The second thing that made me want to share was this gorgeous photo of our admin Lorna's little man in his red jumper 'knocking' on granny's door to be let in that is just another big smile in a little 2kg canine bundle. As most of you know all our admin team are great fans of the Peruvian jumper including Fiona who wants one for herself so if I get to Peru any time soon I'll see what I can do.

Zac knocking for granny - let me in granny - I know you've got treats in there!


Veronica is our fantastic admin and resident craft, sewing, knitting and dressmaking expert and her girls both wear our Peruvian jumpers beautifully.


Here is Freya in a tiny jumper keeping warm and looking cute.

Fiona's cute little 'Unchi wears her jumper very well and despite her shaggy thick coat she feels the cold in winter at her home in Scotland.
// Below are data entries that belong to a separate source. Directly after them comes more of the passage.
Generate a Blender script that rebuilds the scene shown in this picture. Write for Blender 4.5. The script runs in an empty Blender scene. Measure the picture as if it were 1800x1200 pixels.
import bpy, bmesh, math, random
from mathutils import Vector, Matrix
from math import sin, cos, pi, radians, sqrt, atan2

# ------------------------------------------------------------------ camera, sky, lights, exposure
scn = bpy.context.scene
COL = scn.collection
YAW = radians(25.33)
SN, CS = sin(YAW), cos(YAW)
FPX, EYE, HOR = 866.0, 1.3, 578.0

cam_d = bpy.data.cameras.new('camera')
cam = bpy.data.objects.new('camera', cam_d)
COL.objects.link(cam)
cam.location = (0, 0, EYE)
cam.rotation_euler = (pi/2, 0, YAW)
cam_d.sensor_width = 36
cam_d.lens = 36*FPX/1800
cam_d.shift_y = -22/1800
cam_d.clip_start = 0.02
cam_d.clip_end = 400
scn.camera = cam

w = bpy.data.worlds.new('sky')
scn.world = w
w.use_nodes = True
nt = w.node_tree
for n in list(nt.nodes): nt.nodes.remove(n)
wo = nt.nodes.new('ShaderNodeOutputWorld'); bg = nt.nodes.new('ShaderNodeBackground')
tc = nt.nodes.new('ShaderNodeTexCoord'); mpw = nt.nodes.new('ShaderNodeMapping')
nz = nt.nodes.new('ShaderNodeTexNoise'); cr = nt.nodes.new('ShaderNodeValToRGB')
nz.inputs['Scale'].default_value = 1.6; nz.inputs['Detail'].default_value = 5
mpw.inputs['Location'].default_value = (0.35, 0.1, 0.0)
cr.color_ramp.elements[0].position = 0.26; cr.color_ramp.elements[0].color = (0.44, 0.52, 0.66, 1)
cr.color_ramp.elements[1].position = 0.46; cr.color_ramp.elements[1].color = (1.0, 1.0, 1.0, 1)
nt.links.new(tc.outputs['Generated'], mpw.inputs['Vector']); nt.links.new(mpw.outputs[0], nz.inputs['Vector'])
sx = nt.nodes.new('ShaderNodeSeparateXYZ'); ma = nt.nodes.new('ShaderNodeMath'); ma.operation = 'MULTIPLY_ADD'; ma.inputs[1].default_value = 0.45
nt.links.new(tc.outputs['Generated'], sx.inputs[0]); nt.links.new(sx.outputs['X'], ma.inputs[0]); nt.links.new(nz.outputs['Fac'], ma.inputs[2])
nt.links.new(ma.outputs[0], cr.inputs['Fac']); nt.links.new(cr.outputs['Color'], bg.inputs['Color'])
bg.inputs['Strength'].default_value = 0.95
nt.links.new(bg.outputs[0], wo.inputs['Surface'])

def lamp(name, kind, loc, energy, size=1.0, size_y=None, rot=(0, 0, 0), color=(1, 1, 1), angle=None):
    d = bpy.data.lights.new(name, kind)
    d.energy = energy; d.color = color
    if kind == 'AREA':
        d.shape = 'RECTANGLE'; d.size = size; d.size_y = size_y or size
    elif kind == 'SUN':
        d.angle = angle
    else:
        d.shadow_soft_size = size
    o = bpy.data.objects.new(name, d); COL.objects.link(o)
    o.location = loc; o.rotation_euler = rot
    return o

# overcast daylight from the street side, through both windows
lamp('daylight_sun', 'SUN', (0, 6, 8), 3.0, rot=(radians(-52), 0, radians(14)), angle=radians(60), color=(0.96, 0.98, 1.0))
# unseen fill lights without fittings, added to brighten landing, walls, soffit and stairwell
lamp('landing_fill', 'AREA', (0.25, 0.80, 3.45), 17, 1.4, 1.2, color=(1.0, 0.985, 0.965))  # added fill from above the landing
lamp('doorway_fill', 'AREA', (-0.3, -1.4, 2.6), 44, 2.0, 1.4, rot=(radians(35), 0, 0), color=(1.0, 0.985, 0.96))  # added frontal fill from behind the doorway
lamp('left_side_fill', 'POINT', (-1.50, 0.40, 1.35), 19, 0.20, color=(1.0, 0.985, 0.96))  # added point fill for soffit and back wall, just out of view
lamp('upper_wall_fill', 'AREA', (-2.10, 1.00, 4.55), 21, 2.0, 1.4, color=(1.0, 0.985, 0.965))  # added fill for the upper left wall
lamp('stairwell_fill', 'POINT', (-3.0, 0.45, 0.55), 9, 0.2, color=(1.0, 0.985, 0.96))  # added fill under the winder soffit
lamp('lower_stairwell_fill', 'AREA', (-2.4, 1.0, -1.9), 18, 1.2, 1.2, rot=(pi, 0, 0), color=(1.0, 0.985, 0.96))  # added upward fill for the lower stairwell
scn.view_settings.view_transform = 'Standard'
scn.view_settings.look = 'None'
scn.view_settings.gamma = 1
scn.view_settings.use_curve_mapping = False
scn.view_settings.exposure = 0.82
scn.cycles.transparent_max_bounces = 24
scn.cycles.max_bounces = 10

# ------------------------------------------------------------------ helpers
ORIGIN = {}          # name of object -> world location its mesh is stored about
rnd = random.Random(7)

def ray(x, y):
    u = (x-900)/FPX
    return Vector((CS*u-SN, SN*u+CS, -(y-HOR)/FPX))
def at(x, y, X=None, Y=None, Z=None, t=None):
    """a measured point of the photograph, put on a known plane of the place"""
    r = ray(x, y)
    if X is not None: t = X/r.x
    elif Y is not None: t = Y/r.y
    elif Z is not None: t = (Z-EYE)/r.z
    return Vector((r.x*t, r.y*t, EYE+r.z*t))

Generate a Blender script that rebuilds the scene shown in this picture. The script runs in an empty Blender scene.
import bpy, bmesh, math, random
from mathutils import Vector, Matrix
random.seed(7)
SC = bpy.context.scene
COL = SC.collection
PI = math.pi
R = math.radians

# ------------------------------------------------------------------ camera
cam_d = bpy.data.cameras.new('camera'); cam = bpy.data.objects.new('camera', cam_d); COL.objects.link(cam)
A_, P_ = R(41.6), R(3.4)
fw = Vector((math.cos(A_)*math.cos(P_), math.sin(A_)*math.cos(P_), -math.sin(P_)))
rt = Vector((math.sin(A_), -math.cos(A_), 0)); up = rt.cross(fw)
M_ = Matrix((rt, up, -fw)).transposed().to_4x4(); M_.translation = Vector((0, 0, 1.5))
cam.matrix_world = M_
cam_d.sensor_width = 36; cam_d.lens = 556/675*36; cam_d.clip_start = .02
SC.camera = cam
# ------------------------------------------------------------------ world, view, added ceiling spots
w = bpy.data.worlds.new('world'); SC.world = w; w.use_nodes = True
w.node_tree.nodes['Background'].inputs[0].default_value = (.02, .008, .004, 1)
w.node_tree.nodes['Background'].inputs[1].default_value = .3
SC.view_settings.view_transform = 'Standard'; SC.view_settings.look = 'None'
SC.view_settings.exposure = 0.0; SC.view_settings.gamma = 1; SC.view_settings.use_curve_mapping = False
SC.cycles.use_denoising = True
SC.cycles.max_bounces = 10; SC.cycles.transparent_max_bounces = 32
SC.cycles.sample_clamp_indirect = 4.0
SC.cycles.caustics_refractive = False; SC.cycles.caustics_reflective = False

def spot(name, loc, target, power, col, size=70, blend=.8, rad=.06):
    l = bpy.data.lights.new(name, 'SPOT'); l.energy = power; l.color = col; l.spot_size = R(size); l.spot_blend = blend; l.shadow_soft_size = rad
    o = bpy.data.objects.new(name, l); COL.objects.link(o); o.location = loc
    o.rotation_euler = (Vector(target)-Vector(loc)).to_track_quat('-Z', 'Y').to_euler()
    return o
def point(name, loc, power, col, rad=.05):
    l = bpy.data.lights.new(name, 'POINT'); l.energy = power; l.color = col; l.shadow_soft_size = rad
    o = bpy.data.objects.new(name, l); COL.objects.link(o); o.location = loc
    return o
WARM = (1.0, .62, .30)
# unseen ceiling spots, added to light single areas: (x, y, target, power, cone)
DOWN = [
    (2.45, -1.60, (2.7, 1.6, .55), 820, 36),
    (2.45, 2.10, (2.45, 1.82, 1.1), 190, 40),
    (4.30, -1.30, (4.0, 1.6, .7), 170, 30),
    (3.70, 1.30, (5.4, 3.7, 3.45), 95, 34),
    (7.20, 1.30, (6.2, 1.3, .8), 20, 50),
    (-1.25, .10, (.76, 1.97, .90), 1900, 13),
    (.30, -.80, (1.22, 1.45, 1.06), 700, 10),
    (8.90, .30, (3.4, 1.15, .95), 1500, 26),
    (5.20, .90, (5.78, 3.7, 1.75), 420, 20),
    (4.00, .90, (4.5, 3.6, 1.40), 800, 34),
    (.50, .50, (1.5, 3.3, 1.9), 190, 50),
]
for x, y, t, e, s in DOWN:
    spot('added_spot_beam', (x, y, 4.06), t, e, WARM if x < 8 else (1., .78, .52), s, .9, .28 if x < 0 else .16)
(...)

Dizzy and Tia enjoying the ride

Dizzy the Mascot

Steven's tinies love their pushchair and Tia the little blind disabled chi feels the cold more than most (so Steve tells us but personally I think thats an excuse to duck into Burger King where the staff at his local branch are very accommodating and allow the chi babies in).

Dizzy is the official mascot for Dizzy's Chihuahua Rescue operated by Suzanne Callan and Steve Betts.


Harry and Meghan's Wedding

The tfinal thing I want to tell you is REALLY exciting for us and just so amazing!

Last week I sold a beautiful jumper on Etsy to a lovely lady who sent me a message that really made me stop and think.

The lady messaged me to say how much she admired the work that the ladies in the women's cooperative in Peru put into each jumper to lovingly complete each unique piece in gorgeous warm Alpaca wool. 

Juliet was so impressed that she couldn't wait to take the jumper into work on Monday to show the people she works with. Juliet then sent me a photo of her beautiful dog wearing the jumper and told me that she had made the Archbishop's robes that he wore for the marriage between Price Harry and Meghan Markle last year. 


Here is Juliet's message...

Hello from a very happy lady. You have introduced me to an amazing world of textile history. 
I have attached a picture of our new puppy Jesse who looks great in the arpillera which you so promptly sent to us.
As a church textiles embroiderer I was immediately drawn to this little coat and was amazed to hear of the history behind their making.
I have now ordered a book called Art and dictatorship which will inform me further of the use of textiles to speak a message.
We have a dear friend called Jose who was imprisoned by Pinochet so this coat will mean a lot to him I am sure.
All the very best, Juliet Hemingray

Puppy Jesse looking fabulous! 

 Juliet and I exchanged a couple more messages and I mentioned I hoped to pay the ladies in Peru a visit then this happened...

Great to hear from you so quickly.
When you visit the ladies tell them that the lady that made robes for the Archbishop of Canterbury admires their work. He wore them at Harry and Meghan's wedding.
I can't wait to show my staff when we get back to work - they will be fascinated by it and also by Jesse as she is a surprise for them to get used to in the studio.
Do use Jesse's picture if you would like to.

The robes were actually made about 26 years ago for Justin Welby's principal at theological college in Durham. It was a gift from the students and tutors when he left to become a Bishop.
After several years he died and his widow gave the robes to Justin when he became Bishop of Durham. then he became Archbishop and wore the robes at his enthronement to my great delight.


I was excited to learn more about Juliet's work and found this fantastic link with photos of Juliet for you all to see.


I'm sure you would all like to know more about the jumpers so here is a bit of information for you all about them.

More about Arperillas

Arpilleras or cuadros, exquisitely detailed hand-sewn three dimensional textile pictures, illustrate the stories of the lives of the women of the shantytowns (pueblo jovenes) of Lima, Peru and provide essential income for their families.

"Arpilleras originated in Chile, where women political prisoners who were held during the Pinochet regime used them to camouflage notes sent to helpers outside. Even the most suspicious guards did not think to check the appliquéd pictures for messages, since sewing was seen as inconsequential 'women's work'.

Today, arpilleras are created in a number of cooperatives located in the dusty shantytowns of poor and displaced families that ring the capital city of Lima." Pueblos are collections of the poorest people with unemployment near 80% and few sources of income. "Often the homes are shacks composed of salvaged parts: old doors, panels of straw matting, crating and corrugated metal. Water must be trucked in to the shantytowns because there are no water or sewage systems. Often, the small income from the sale of arpilleras provides the only source of income for families displaced from their traditional lives in the mountains. For others, this income allows the family to educate their children, to provide a little better living standard. For all, it engenders a sense of community among women who are often from very different customs and cultures; it is also a way to express their creativity.

The arpilleras tell the stories of life: stories of planting and harvesting potatoes, tomatoes, cabbages, grapes, corn; stories of spinning and weaving wool; stories of country life, of tending llamas, sheep and goats; stories of weddings and fiestas.

According to arpillera maker Rita Serapion, "We all have a little art in our minds and in our hands; we will leave something as a legacy for society. It will stay behind us, in another place, in another time."

From "In Her Hands" by Paola Gianturco and Toby Tuttle, Penguin Press 2000.